By Roberta Rampton and David Ljunggren
WASHINGTON/OTTAWA (Reuters) - U.S. President Donald Trump is not backing down from the tough line he has taken on trade, the White House's top economic adviser said on Wednesday, setting the stage for a showdown with top allies at this week's G7 summit in Canada.
The meeting on Friday and Saturday in Charlevoix, Quebec, will be the first chance G7 leaders have had to confront Trump in person since U.S. tariffs on steel and aluminum imports from Canada, Mexico and the European Union were imposed last week.
That move unleashed fury in the Group of Seven industrialized nations and prompted quick retaliation from Canada and Mexico and a promise from the EU to do so as well, unnerving investors who fear a trade war that could derail the global economy.
Canadian Prime Minister Justin Trudeau, the summit host, and British Prime Minister Theresa May, who will also attend, are among those to sharply criticize the U.S. tariffs as unjustified and punitive.
"There are disagreements. He's sticking to his guns. And he's going to talk to them," Larry Kudlow, Trump's top economic adviser, told reporters in Washington.
Trump, who has vowed to protect U.S. industry and workers from what he describes as unfair international competition as part of an "America First" agenda, is due to hold bilateral meetings with Trudeau and French President Emmanuel Macron during the summit, Kudlow said.
A French presidency official said that while G7 members would raise their unhappiness over the tariffs with Trump, they would not deliver an ultimatum that he drop them because the summit "isn't the place where you negotiate things like that."
The official, speaking to reporters after Macron met Trudeau for talks in Ottawa on Wednesday, said the six non-U.S. G7 nations were united on the main topics to be discussed. The G7 groups Canada, the United States, Japan, Britain, Italy, France and Germany. The EU also attends.
Trump's meeting with Trudeau could be particularly frosty, given the president's recent sharp criticism of Canadian trade policies and the anger in Ottawa over Washington's decision to justify its new tariffs on national security grounds.
"I know we're going to have some very, very frank conversations quite clearly around the table," Trudeau told Global TV, adding he would convey Canada's displeasure over the tariffs personally when he met Trump in Quebec.
Two Canadian-based sources said divisions between the United States and other G7 members were so great that senior officials in charge of each nation's preparations planned to hold an unusual additional meeting the night before the summit in a bid to find consensus.
G7 summits usually end with the host nation issuing a final communique, but Canada may decide not to do so, preferring instead to release a statement by Trudeau summarizing the talks, said the sources.
LOW EXPECTATIONS
Expectations for a resolution this week of the trade dispute
are low after finance leaders from the United States' G7 partners butted heads with U.S. Treasury Secretary Steven Mnuchin at a meeting last week.
German Chancellor Angela Merkel said she expected "difficult discussions" at the summit.
Canada and Mexico already have retaliated against a range of U.S. exports and the EU has promised to do so as well, raising the specter of a tit-for-tat escalation.
Canadian Foreign Minister Chrystia Freeland, pressed about a Washington Post report that the White House was considering additional economic penalties against Canada, told reporters that Ottawa was unaware of any such move.
U.S. stocks, apart from those of steel and aluminum producers, have fallen sharply in response to Trump's recent tariff announcements and other actions against trading partners.

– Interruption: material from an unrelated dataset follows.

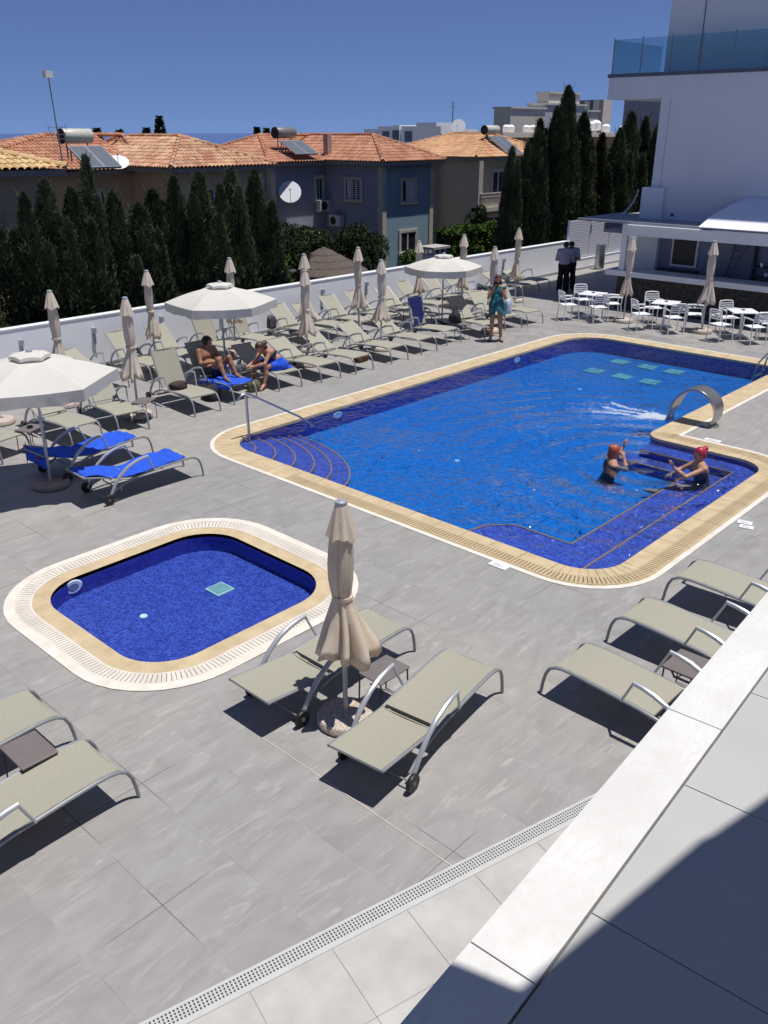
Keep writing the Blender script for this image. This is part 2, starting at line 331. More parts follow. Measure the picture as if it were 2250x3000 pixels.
M['terr'] = mat('pale_grey_terrace_tile', (.44,.44,.43), .5, var=.03, scale=3)
M['beige_t'] = mat('beige_marble_tile', (.40,.385,.37), .5, scale=2.6, col2=(.50,.485,.465))
M['joint'] = mat('dark_joint', (.06,.06,.06), .9)
M['drain'] = mat('pale_drain_grate', (.50,.50,.49), .5, var=.04)
M['slot'] = mat('drain_slot', (.05,.05,.05), .9)
M['plastic_w'] = mat('white_plastic', (.78,.79,.81), .4, var=.02)
M['rock'] = mat('dark_rubble_stone', (.010,.010,.012), .9, scale=11, col2=(.075,.07,.062), bump=1, bscale=14)
M['cyp'] = mat_leaf('cypress_foliage', (.032,.045,.022), (.10,.12,.062), 1.6)
M['bush'] = mat_leaf('shrub_foliage', (.03,.06,.015), (.10,.17,.04), 2.0)
M['bush_d'] = mat_leaf('dark_shrub_foliage', (.014,.026,.010), (.045,.07,.025), 2.0)
M['hedge'] = mat_leaf('hedge_foliage', (.035,.07,.012), (.10,.17,.035), 2.5)
M['bark'] = mat('bark', (.07,.05,.035), .95, scale=12, bump=.5)
M['soil'] = mat('dry_garden_ground', (.05,.055,.03), .95, scale=1.5, col2=(.10,.09,.06))
M['sea'] = mat('sea_water', (.065,.115,.28), .55, var=.05, scale=.01)
M['town'] = mat('dry_land', (.13,.125,.09), .95, scale=.02, col2=(.2,.18,.13))
M['glass_d'] = mat('dark_window_glass', (.02,.022,.028), .12, spec=.8)
M['shut'] = mat('white_shutter', (.50,.50,.52), .6)
def roofmat(name, a, b):
    m = bpy.data.materials.new(name); m.use_nodes = True; nt = m.node_tree; p = nt.nodes['Principled BSDF']; L = nt.links.new
    uv = N(nt, 'ShaderNodeUVMap'); wn_ = N(nt, 'ShaderNodeTexWhiteNoise', noise_dimensions='2D')
    fl = N(nt, 'ShaderNodeVectorMath', operation='FLOOR'); L(uv.outputs[0], fl.inputs[0]); L(fl.outputs[0], wn_.inputs['Vector'])
    cr = N(nt, 'ShaderNodeValToRGB'); e = cr.color_ramp.elements; e[0].color = (*a, 1); e[1].color = (*b, 1); L(wn_.outputs['Value'], cr.inputs[0])
    tc = N(nt, 'ShaderNodeTexCoord'); no = N(nt, 'ShaderNodeTexNoise', i_Scale=.5, i_Detail=4); L(tc.outputs['Object'], no.inputs['Vector'])
    mr = N(nt, 'ShaderNodeMapRange', i_1=.3, i_2=.7, i_3=.85, i_4=1.15); L(no.outputs[0], mr.inputs[0])
    sc = N(nt, 'ShaderNodeVectorMath', operation='SCALE'); L(cr.outputs[0], sc.inputs[0]); L(mr.outputs[0], sc.inputs['Scale'])
    L(sc.outputs[0], p.inputs['Base Color']); p.inputs['Roughness'].default_value = .8; return m
M['roof_o'] = roofmat('orange_roof_tiles', (.37,.145,.08), (.53,.27,.165))
M['roof_m'] = roofmat('mixed_orange_roof_tiles', (.40,.17,.10), (.62,.41,.25))
M['roof_y'] = roofmat('straw_roof_tiles', (.56,.36,.16), (.68,.50,.27))
M['roof_p'] = roofmat('pale_orange_roof_tiles', (.50,.24,.12), (.64,.40,.22))

# ================================================================== POOLS AND DECK
def rounded(cs, seg=10):
    """closed outline; cs = [(x, y, radius)] counter-clockwise"""
    out = []; n = len(cs)
    for i, (x, y, r) in enumerate(cs):
        p = Vector((x, y)); a = Vector(cs[i-1][:2]); b = Vector(cs[(i+1) % n][:2])
        da = (a-p).normalized(); db = (b-p).normalized()
        c = p + (da+db)*r; s = c - db*r; e = c - da*r          # right angles only
        s = p + da*r; e = p + db*r
        a0 = math.atan2((s-c).y, (s-c).x); a1 = math.atan2((e-c).y, (e-c).x); d = (a1-a0+math.pi) % (2*math.pi) - math.pi
        for k in range(seg+1):
            t = a0 + d*k/seg; out.append((c.x + r*math.cos(t), c.y + r*math.sin(t)))
    return out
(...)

But U.S. shares rose on Wednesday.
Adding to the uncertainty is European anger over Trump's decision to pull the United States out of the international nuclear agreement with Iran. European allies have urged Trump to reconsider.
The French presidency official said that if a final communique were issued, France would insist it mentioned the Paris accord on climate change that Trump withdrew from last year. France would also oppose any wording that described the Iran pact as obsolete, the official added.
Despite the G7's efforts to coax the Trump administration away from a go-it-alone approach, some analysts now question whether Washington remains committed to basic policies that have upheld the post-World War Two international economic system.